_Required work_.
Omit the pictures and print exactly the lines of the listing below, starting at the first and ending at the line containing "(0.36, 0.29, 0.19))".

— Start —

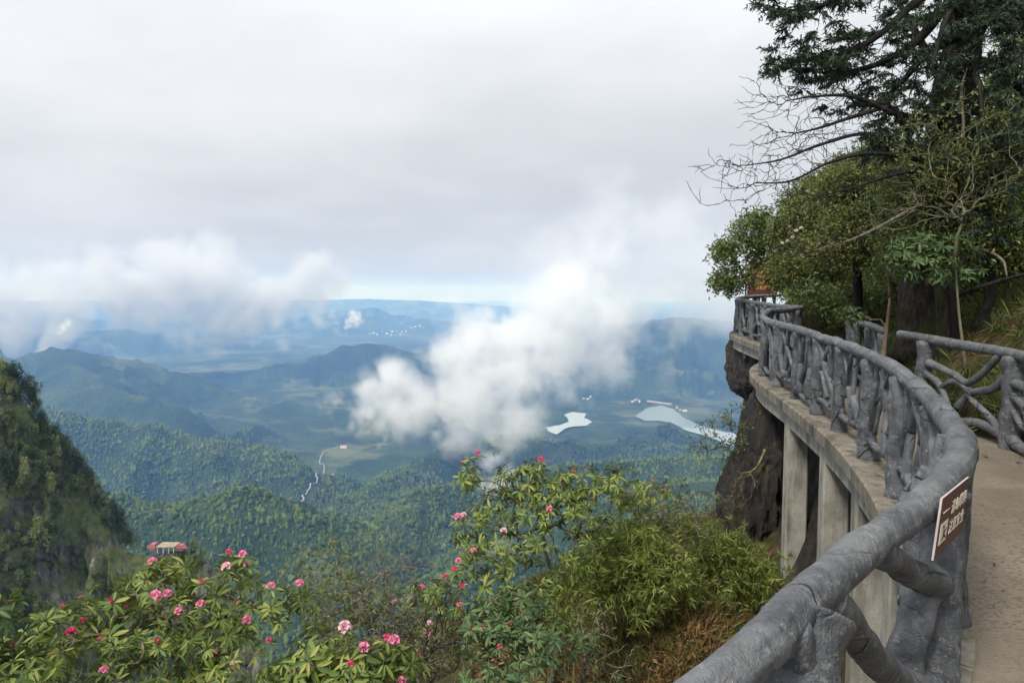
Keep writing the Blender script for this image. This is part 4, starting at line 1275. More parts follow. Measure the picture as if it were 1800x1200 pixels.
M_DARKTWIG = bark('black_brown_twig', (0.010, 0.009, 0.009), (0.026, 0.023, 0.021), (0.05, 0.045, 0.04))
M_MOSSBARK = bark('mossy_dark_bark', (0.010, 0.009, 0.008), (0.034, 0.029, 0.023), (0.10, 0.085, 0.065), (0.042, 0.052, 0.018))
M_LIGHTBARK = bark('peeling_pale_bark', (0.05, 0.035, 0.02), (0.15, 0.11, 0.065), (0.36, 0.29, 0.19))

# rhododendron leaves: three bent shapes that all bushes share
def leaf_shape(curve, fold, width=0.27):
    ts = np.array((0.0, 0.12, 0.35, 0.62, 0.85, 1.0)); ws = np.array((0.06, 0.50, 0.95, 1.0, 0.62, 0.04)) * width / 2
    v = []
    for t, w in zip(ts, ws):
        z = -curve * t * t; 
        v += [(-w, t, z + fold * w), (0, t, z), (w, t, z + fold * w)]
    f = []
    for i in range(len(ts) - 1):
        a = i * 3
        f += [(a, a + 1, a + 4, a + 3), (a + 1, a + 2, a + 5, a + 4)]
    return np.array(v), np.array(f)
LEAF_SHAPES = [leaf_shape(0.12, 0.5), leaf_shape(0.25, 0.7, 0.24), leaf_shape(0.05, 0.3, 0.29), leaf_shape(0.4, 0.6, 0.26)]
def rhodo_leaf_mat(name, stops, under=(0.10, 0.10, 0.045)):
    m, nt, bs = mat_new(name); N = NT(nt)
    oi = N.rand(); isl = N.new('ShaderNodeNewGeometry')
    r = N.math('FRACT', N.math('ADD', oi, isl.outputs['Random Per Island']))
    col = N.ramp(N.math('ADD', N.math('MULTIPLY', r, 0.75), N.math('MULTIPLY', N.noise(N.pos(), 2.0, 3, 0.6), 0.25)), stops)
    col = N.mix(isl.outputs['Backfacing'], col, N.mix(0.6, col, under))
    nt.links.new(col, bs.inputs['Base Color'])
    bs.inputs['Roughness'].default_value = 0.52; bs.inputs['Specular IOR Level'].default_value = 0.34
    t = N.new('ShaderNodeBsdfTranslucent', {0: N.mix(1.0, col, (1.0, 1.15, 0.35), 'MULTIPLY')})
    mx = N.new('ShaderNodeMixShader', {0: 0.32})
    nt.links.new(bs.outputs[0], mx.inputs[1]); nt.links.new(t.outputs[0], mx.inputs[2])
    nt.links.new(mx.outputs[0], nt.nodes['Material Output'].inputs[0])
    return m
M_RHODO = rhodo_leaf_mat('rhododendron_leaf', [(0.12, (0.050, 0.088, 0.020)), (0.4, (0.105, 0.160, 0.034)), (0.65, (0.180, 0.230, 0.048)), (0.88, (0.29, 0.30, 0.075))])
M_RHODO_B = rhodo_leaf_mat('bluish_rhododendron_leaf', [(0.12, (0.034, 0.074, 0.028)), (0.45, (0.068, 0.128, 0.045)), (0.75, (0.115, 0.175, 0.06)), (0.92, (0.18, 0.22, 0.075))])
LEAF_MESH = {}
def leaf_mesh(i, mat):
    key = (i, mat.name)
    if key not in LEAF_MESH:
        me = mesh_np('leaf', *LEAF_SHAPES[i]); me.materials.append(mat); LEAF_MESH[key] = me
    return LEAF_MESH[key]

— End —

_Answer for the task_.
Keep writing the Blender script for this image. This is part 4, starting at line 1275. More parts follow. Measure the picture as if it were 1800x1200 pixels.
M_DARKTWIG = bark('black_brown_twig', (0.010, 0.009, 0.009), (0.026, 0.023, 0.021), (0.05, 0.045, 0.04))
M_MOSSBARK = bark('mossy_dark_bark', (0.010, 0.009, 0.008), (0.034, 0.029, 0.023), (0.10, 0.085, 0.065), (0.042, 0.052, 0.018))
M_LIGHTBARK = bark('peeling_pale_bark', (0.05, 0.035, 0.02), (0.15, 0.11, 0.065), (0.36, 0.29, 0.19))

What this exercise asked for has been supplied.